Thursday 31 May 2018

LETTERBOX

Allotment sheds made of bits and bobs with reflection.

Allotment sheds.

4 comments:

Susan at dezertsuz at gmail said...

Hi, Lucy! Thanks for letting me know about the google issues. I'm trying the name/url option this time, since the option for the not-google doesn't show up any more. Several people have complained that they aren't getting any comments from anyone! So strange. I've heard it's supposed to be straightened out by the time they are finished tweaking things. I thought it worked fine before. LOL

I don't know what allotment sheds are, but that is an interesting picture. I like the clear view of the first one, and then the shadows of the others marching off to the distance. Great perspective!

Lucy Corrander : Photos said...

Hello Susan. Allotments are pieces of land (plots) grouped together, which are rented out cheaply to people who want to grow their own food. Although having an allotment is becoming more fashionable, they have tended to be rented by people without a lot of money so the sheds and greenhouses tend to be home-made from bits and bobs of salvaged material - old windows and doors etc. - hence the letter box in the picture. The vegetation to the left in this picture is a mass of bramble bushes which separates the backs of the allotments from some industrial land. (These are the backs of a couple of sheds-cum-greenhouses. The cultivated land is not in view.)
It's fairly common for the bulk of allotment holders to be retired men who often spend their whole days there. On my allotment site there are families who work together there too.
I have rented one and a half allotments. This is usually considered to be too much for one person to work - and beyond an ordinary family's needs. However, my main plot hasn't been worked for a while so I've taken on the half-allotment next to mine where there are already some things growing. This means I have some more easily cultivatable ground to use while I clear the tough grass and wild plants from mine. The special bonus is that there is already a shed that works as a greenhouse and a proper glass greenhouse too whereas there was no shelter on my first.
Moving from the sea and fields of Dorset to an area where few people have gardens . . . this is my bit of countryside.
It's a very peaceful place to be. People are friendly but also respectful of the quiet others enjoy and the need to work rather than chat. I love it.
Some allotments allow chickens to be kept as well as vegetables grown but the allotment where I rent my plot doesn't.
(Incidentally the word 'allotment' tends to be used interchangeably with 'plot' so the place where these plots are tends to be called 'the allotments'.)

Susan said...

Lucy, thank you so much for explaining so well. That's exactly what I like. =) I thought that might be what an allotment is. Here, there are also places like that, but not very many, and usually it's an apartment complex that says to it's tenants, "Hey, there's garden space if you want it." The peace and quiet sounds lovely. I know my good friend here gains great peace and contentment from her garden and her chickens, though I think chickens are more work than they are worth. But then, I'm lazy! =) Your plan with your allotments sounds just perfect to me, and a nice greenhouse gives you a longer growing season, too. Halifax is more commercial, then, and less farm country, I presume. That's a big change. I enjoy all the pictures you post of bits of the city and land surrounding it.

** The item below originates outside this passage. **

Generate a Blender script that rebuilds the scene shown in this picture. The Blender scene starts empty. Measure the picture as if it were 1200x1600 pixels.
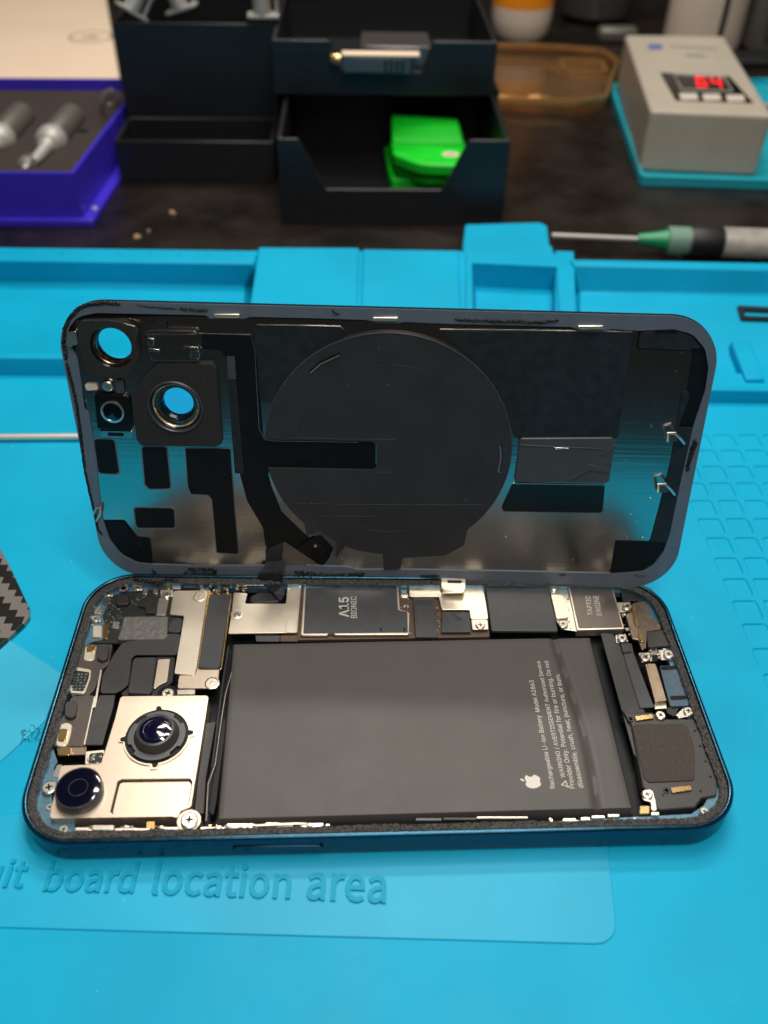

Lucy Corrander : Photos said...

I agree about chickens - though love the sounds they make as they potter around. In some circumstances they would be worth keeping just for that.

Yes. Huge change. Halifax is post-industrial with a lot of derelict mills and run-down housing. However, the council is putting a lot of effort into bringing it 'up' . . . and I like the change: new people, new cultures, more to do and a huge sense of a very condensed history. Halifax expanded massively at the end of the nineteenth century so nearly everything dates from then. During the 1960s the bottom fell out of the cloth industry here . . . hence the dereliction.